The dark horse in the MVP race to me is Nick Kurtz, who I am increasingly convinced is a top five hitter in the sport. Last year’s Rookie of the Year is hitting rather Judgian himself, with a .442 on-base percentage leading all of baseball. He is hitting a little over his skis based on his expected stats, and if you look at who directly surrounds Kurtz on the WAR leaderboard, all else equal we would expect them to hit a little better going forward and him to hit a little worse:
And then of course there’s the Yankee Question. Two members of the club, Ben Rice and Cam Schlittler, have been amongst the very best position players and one of the five or so best pitchers in the sport. I’m fully on board with pitchers being eligible for MVP voting, but you really have to stand out and you probably need a relatively weak field of position players as well. As great as Cam has been, I don’t think he has been better than some of the players we’ve already discussed, and doesn’t have the luck of a weaker field anyway. Right now Schlittler would walk home with the Cy Young Award, but probably isn’t getting significant MVP talk.

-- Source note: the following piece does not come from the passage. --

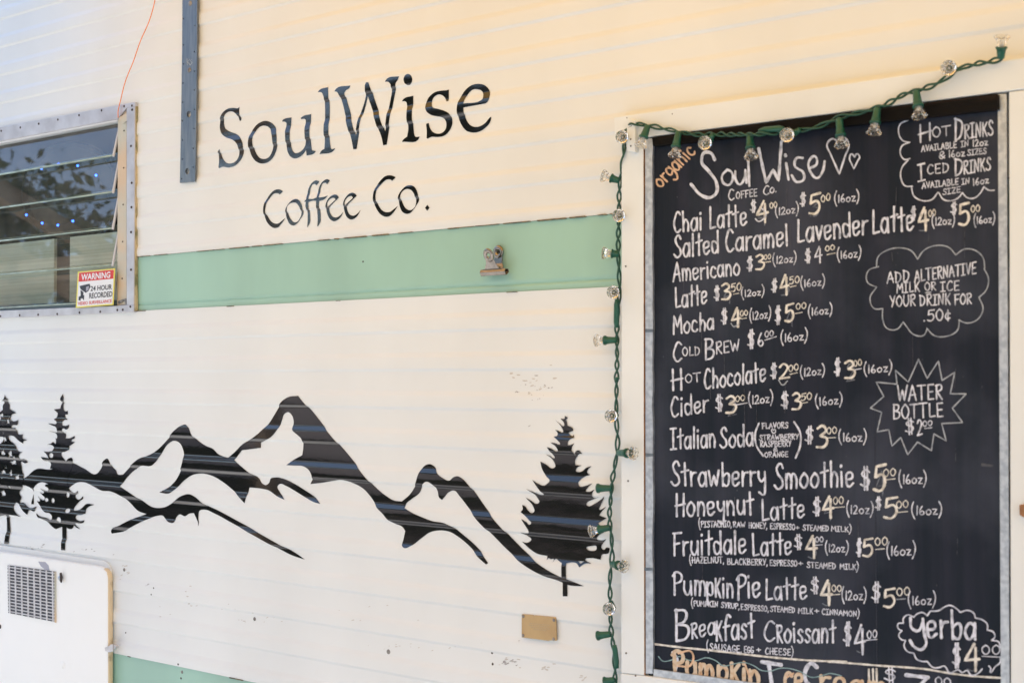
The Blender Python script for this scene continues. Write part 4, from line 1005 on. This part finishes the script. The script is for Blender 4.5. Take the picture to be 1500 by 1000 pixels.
for nm, spec in MENU:
    ex = []
    if nm == 'italian soda':
        ex = [(pan_pts('E', q_), 2.6, 'w', 'ingredients') for q_ in ('780,90 755,160 765,240 808,305', '1015,80 1055,150 1055,240 1025,320')] + [(pan_pts('E', '878,135 866,130 866,142 880,156 892,140 886,130 878,135'), 1.5, 'w', 'ingredients')]
    if nm == 'Chai latte': ex = [(pan_pts('A', '725,655 740,670 775,655 790,610 765,590'), 2.0, 'w', 'price')]
    if nm == 'mocha': ex = [(pan_pts('C', '545,390 560,408 585,400'), 1.5, 'g', 'price')]
    if nm == 'hot chocolate': ex = [(pan_pts('C', '835,735 860,765 890,740'), 1.5, 'g', 'price')]
    entry(spec, ex)
# heading
i = Ink()
for s in ('465,278 442,238 402,232 382,290 430,355 476,425 474,492 430,520 380,505 315,435',): i.stroke(pan_pts('A', s), 4.6)
i.stroke(pan_pts('A', '545,342 512,380 522,428 550,440 580,400 570,355 545,342'), 3.4)
i.stroke(pan_pts('A', '596,352 600,410 622,436 652,402 660,345'), 3.4); i.stroke(pan_pts('A', '660,345 668,425'), 3.4, True)
i.stroke(pan_pts('A', '677,258 685,445'), 3.8, True)
i.stroke(pan_pts('A', '745,208 792,424 837,342 872,412 889,165'), 4.2, True)
i.stroke(pan_pts('A', '920,302 935,405'), 3.6, True); i.stroke(pan_pts('A', '914,248 916,254'), 4.4, True)
i.stroke(pan_pts('A', '1025,268 990,266 974,315 1030,362 1032,404 988,420 955,378'), 3.6)
i.stroke(pan_pts('A', '1066,335 1114,306 1100,256 1067,285 1078,362 1115,396 1150,358 1165,288'), 3.5)
write(i, 'A', 'C', 552, 540, 590, 532, 66); write(i, 'A', 'OFFEE', 600, 528, 735, 508, 44)
write(i, 'A', 'C', 772, 505, 812, 498, 54); write(i, 'A', 'o.', 815, 492, 860, 484, 60)
hd = i.build('heading', M['cw'], menu)
i = Ink(); write(i, 'A', 'organic', 118, 460, 345, 232, 95, wpx=2.7, rot=True); i.build('heading', M['co'], menu)
i = Ink(); i.stroke(pan_pts('B', '112,232 78,214 48,240 70,312'), 2.6); i.stroke(pan_pts('B', '70,312 118,420 150,320'), 2.6, True); i.stroke(pan_pts('B', '150,320 172,240 150,210 112,232'), 2.6)
i.build('heart', M['cw'], menu)
i = Ink(); i.stroke(pan_pts('B', '207,320 190,303 178,330 190,362'), 2.2); i.stroke(pan_pts('B', '190,362 203,390 222,350'), 2.2, True); i.stroke(pan_pts('B', '222,350 236,316 222,302 207,320'), 2.2)
i.build('heart', M['cw'], menu)
# clouds and star burst with their notes
i = Ink()
for s in ('520,105 475,128 468,190 490,225 530,235', '530,235 486,255 478,310 500,335 532,330', '520,340 486,380 478,440 505,490 545,492', '540,495 556,550 600,575 660,570 695,528', '700,528 730,570 780,575 820,555 838,530', '838,530 870,560 910,560 945,530 965,495', '965,495 995,515 1025,515'):
    i.stroke(pan_pts('B', s), 1.9)
run_items('w B|H|580,238,660,222,104;w B|OT|662,208,770,192,58;w B|D|790,226,842,214,126;w B|RINKS|850,214,1020,192,84;w B|AVAILABLE|598,290,805,266,36;w B|IN|830,264,875,256,34;w B|12oz|898,260,990,250,38;w B|&|700,332,738,326,40;w B|16oz|758,322,855,315,40;w B|SIZES|868,312,980,300,32;w B|I|578,464,622,455,100;w B|CED|632,422,760,410,54;w B|D|790,430,842,420,104;w B|RINKS|845,422,1005,395,74;w B|AVAILABLE|602,506,815,482,36;w B|IN|835,482,880,475,34;w B|16oz|900,488,995,472,40;w B|SIZE|722,542,828,526,32', {'w': i})
i.build('drink_sizes_note', M['cw'], menu)
i = Ink()
for s in ('335,965 345,905 400,865 470,852 540,870 577,918', '577,918 610,870 690,838 760,850 800,893', '800,893 850,860 910,865 960,910 970,970'): i.stroke(pan_pts('B', s), 1.7)
for s in ('805,45 826,90 815,150 780,185', '780,185 800,240 770,295 720,310 680,295', '685,295 675,345 620,375 560,370 525,335', '528,338 510,370 460,365 425,325 410,305', '410,305 380,340 330,335 310,290 310,240', '310,240 270,240 248,190 280,135', '280,135 235,110 240,55 290,35'): i.stroke(pan_pts('D', s), 1.7)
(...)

Rice is a challenging case. He does have the playoff bit and if he weren’t a Yankee, there would be a compelling narrative about a team losing it’s All-World star only to make a new one on the fly, but I think he’s just a tier below the kind of players that Witt, Alvarez and Kurtz are — the type of player to finish seventh in MVP voting. Now, if the Yankees have a fresh Aaron Judge, the Cy Young winner, and a seventh-place MVP finish being brought to bear in the playoffs, I’ll take that over just about any team in the AL right now.
Of course all this presupposes that Judge doesn’t come back and hit 40 home runs in the season’s final 50 games, and I’m not going to rule that out just yet. In all likelihood though, should he be able to maintain this pace, Bobby Witt Jr. will have his standout season, two years inflation-adjusted.